Astronauta de PVC

A previsão prometia gotas nas próximas horas, nuvens carregadas no horizonte. Perguntaram-me três vezes — três pessoas diferentes, em sítios distintos — se eu ia vestir o fato de chuva.
É curioso: nunca me perguntam se já almocei, se dormi bem ou se tenho gasolina. Mas se o céu ameaça pingar, logo surge a questão fatal: “Vais de fato de chuva?”
O fato de chuva tem esta particularidade: não é bem roupa, é um disfarce. Cada vez que o visto, deixo de ser um tipo de mota e passo a parecer um astronauta de PVC, pronto a descolar da rotunda em direção a Saturno.
Para quem vê de fora, é ridículo. Para quem vai dentro, é quase heroico. Não nos protege do mundo inteiro, mas salva-nos do pior.
Não sei se me perguntam isto frequentemente por cuidado, por pena, ou por acreditarem que andar de mota à chuva é sinal de maluquice. Talvez, no fundo, a pergunta traga uma esperança secreta: a de que, desta vez, eu me renda ao carro, esse templo seco com estofos fofinhos e rádio integrado.
Mas o carro não me serve. O carro protege, isola, deixa-me seco. A mota, mesmo com chuva, deixa-me no mundo — gotas na viseira, calças a colar, o frio a entrar pelas luvas. É incómodo, sim, mas eu vou na minha mota, molhado ou vestido de astronauta. Porque há algo de libertador em enfrentar a cidade sem cúpula de vidro.
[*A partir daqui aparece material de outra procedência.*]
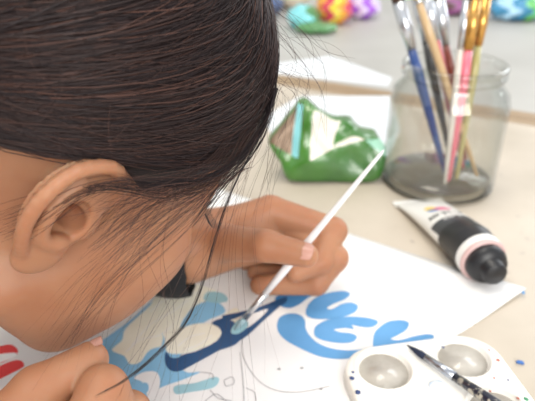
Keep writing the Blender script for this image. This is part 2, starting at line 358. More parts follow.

O fato de chuva é só um pacto de compromisso: não me livra da água toda, mas adia a rendição. Pôr o fato é aceitar que vou continuar, mesmo que o céu se vire contra mim. É quase uma bandeira discreta que digo a mim mesmo: “Hoje também não desisto.”
Quem me pergunta se visto o fato de chuva não está a pensar na roupa: está a medir a fronteira entre o conforto e a teimosia. Entre quem se adapta ao tempo e quem se deixa moldar por ele.
A chuva não molha apenas a estrada. Molha também o olhar dos outros.
E se chover, que chova. No fim de contas, o PVC também tem o seu charme interplanetário.